In the film, Ruffin devises a scheme to save a family of former Boussac employees from being evicted from their own home. He threatens Bernard Arnault with the prospect of a big scandal in the media at the time of the Louis Vuitton annual general meeting. The lesson is clear: clever use of the media (and especially Ruffin’s own rag, Fakir) is more effective than the unions in defending the oppressed. This is an anti-union message, even if Ruffin insists that the movement must not be hostile to the trade unions, which were finally, after a month, officially invited to Nuit Debout. In fact, Ruffin proudly asserts in his book Class War that he does not call for a “break with capitalism” and that he defines himself as an “old-fashioned social democrat.”
Another prominent initiator of Nuit Debout is Frédéric Lordon. He became known in Le Monde Diplomatique for his sometimes witty articles on the economic crisis (and the inanity of his solutions to “reform” the European Union). As a matter of fact, he advocates protectionism and wrote a whole book about it. (Ruffin, for his part, calls taxes on imports a “bold proposal.”) Protectionism is a class-collaborationist ideology that claims that workers share common interests with their French exploiters in the name of “Made in France.” It creates barriers to international working-class unity against the bosses, and it demands that workers tighten their belts in the name of national unity against foreign competition.

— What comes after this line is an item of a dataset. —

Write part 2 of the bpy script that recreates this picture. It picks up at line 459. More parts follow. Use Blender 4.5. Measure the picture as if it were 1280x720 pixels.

Socialist revolution will not happen spontaneously. The working class is deeply divided by the racist campaigns waged by the capitalists, their government and the FN to pit non-Muslims against Muslims. It is also divided more generally through many objective and subjective mechanisms (outsourcing and temporary agencies, homophobia, anti-woman backwardness, etc.). And, more fundamentally, even the most advanced leftists have largely lost sight of the possibility of replacing the capitalist system with an international socialist, egalitarian society where there is plenty for all. This perspective was set forth nearly a century ago by the Russian Revolution of October 1917, which remains the beacon that guides us.
What the working class needs is a genuine communist vanguard to intervene in the struggles of the working class and to win significant layers of workers and the oppressed to revolutionary Marxism. Such a party must be built in opposition to the reformist misleaders of the trade unions and organizations such as the PCF, NPA and Lutte Ouvrière. These organizations seek to confine struggle to defense of some of the gains of the past—that is, when they do not directly play into the hands of the divisive maneuvers of the bourgeoisie.

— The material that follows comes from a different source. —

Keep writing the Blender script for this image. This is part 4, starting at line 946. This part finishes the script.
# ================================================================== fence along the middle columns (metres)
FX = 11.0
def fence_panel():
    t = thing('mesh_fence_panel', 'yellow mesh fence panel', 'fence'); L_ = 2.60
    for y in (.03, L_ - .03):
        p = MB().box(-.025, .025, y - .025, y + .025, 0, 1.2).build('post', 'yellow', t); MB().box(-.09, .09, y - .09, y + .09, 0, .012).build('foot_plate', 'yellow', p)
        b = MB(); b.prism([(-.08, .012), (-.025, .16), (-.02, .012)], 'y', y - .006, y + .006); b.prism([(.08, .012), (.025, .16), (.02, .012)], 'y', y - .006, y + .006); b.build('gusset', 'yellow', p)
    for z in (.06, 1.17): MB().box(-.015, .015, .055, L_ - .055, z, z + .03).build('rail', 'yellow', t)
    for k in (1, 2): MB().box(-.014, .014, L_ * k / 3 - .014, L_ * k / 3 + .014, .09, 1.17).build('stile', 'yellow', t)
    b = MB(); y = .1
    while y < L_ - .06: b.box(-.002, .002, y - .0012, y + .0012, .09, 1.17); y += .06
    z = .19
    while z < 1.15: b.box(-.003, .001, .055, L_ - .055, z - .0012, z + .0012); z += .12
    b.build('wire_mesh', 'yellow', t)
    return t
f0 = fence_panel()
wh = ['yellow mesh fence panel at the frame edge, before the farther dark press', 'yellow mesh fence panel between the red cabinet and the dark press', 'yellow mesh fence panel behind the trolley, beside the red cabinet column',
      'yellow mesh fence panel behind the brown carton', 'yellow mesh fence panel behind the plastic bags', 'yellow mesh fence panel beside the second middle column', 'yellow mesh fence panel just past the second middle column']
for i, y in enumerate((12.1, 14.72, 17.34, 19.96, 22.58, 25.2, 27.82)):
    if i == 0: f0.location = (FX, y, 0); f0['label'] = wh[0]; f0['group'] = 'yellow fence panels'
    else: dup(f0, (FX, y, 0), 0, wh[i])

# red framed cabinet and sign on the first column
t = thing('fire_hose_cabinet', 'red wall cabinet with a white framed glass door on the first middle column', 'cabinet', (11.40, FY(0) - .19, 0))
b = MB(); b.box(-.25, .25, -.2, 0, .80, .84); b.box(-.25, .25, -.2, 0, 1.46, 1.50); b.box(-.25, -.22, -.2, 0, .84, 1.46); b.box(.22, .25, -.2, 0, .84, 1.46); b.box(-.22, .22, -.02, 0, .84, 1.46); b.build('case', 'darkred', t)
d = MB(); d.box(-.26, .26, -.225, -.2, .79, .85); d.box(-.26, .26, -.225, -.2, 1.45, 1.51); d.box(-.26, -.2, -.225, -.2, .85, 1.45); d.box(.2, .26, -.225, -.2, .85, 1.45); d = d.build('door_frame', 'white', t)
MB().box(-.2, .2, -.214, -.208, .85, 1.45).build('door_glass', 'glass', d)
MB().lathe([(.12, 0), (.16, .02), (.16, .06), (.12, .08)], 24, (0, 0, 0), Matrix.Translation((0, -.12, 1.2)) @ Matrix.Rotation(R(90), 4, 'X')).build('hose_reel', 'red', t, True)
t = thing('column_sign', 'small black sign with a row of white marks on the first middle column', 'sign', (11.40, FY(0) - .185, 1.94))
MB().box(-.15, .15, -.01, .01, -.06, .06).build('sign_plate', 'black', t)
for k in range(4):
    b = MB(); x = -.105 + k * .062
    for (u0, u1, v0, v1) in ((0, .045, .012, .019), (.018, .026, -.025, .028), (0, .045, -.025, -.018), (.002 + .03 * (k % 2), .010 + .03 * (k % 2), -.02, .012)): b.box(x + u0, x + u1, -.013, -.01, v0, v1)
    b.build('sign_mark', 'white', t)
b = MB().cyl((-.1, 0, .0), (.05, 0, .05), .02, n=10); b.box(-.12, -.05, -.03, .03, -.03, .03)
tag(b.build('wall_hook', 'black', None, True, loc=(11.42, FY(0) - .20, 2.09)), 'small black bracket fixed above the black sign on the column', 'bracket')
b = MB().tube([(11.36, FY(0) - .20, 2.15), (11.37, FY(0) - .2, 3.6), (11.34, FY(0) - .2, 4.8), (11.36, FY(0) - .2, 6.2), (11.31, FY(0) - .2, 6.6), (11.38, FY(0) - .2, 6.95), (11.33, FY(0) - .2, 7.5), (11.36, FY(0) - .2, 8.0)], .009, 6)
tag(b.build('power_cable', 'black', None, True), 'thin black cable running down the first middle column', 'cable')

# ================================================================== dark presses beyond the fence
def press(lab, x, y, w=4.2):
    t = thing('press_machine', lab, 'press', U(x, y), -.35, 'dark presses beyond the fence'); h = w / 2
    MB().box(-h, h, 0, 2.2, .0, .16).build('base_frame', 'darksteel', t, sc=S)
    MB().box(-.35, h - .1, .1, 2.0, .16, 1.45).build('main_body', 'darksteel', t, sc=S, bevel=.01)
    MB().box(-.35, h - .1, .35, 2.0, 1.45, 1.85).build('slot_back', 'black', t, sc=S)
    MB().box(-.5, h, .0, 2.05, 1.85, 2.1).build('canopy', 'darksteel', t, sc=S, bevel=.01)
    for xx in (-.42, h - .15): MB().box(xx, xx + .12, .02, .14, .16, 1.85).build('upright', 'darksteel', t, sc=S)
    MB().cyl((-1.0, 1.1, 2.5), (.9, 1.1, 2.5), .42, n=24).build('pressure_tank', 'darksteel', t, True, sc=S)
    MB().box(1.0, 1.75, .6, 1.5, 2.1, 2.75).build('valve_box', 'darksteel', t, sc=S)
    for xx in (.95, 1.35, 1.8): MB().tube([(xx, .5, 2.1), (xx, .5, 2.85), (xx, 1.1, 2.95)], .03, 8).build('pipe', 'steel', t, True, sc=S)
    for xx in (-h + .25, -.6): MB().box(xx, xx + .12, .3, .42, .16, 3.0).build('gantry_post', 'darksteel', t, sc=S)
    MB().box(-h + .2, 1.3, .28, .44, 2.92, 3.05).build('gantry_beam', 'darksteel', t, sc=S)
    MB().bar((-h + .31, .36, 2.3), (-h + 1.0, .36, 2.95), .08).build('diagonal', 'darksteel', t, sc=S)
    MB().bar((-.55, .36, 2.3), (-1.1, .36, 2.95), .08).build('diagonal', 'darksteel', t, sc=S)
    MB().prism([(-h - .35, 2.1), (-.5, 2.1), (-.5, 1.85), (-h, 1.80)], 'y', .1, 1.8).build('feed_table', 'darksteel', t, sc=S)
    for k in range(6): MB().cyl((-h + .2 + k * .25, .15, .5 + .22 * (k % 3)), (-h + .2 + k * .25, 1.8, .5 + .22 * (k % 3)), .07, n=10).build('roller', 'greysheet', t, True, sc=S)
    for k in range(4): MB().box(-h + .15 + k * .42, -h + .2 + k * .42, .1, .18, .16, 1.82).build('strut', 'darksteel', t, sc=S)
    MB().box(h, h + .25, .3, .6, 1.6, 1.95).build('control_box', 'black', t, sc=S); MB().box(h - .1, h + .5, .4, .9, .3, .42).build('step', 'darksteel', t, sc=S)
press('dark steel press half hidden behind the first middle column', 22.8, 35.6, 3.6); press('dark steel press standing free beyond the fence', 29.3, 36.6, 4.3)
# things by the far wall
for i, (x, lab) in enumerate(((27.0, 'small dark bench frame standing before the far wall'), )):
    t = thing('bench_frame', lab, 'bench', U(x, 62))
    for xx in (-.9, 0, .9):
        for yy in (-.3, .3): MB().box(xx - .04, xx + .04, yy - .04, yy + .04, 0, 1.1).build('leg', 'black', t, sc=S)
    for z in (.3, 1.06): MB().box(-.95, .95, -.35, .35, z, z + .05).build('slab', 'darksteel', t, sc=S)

The objective basis for building such a party will take battles of greater magnitude than those currently under way. But these struggles will take place because they are the inevitable product of the contradictions of capitalism. We seek to win workers and youth, even if today there are only a few, to this perspective, thus laying the foundations to reforge the Fourth International and lead the workers to victory. For new October Revolutions!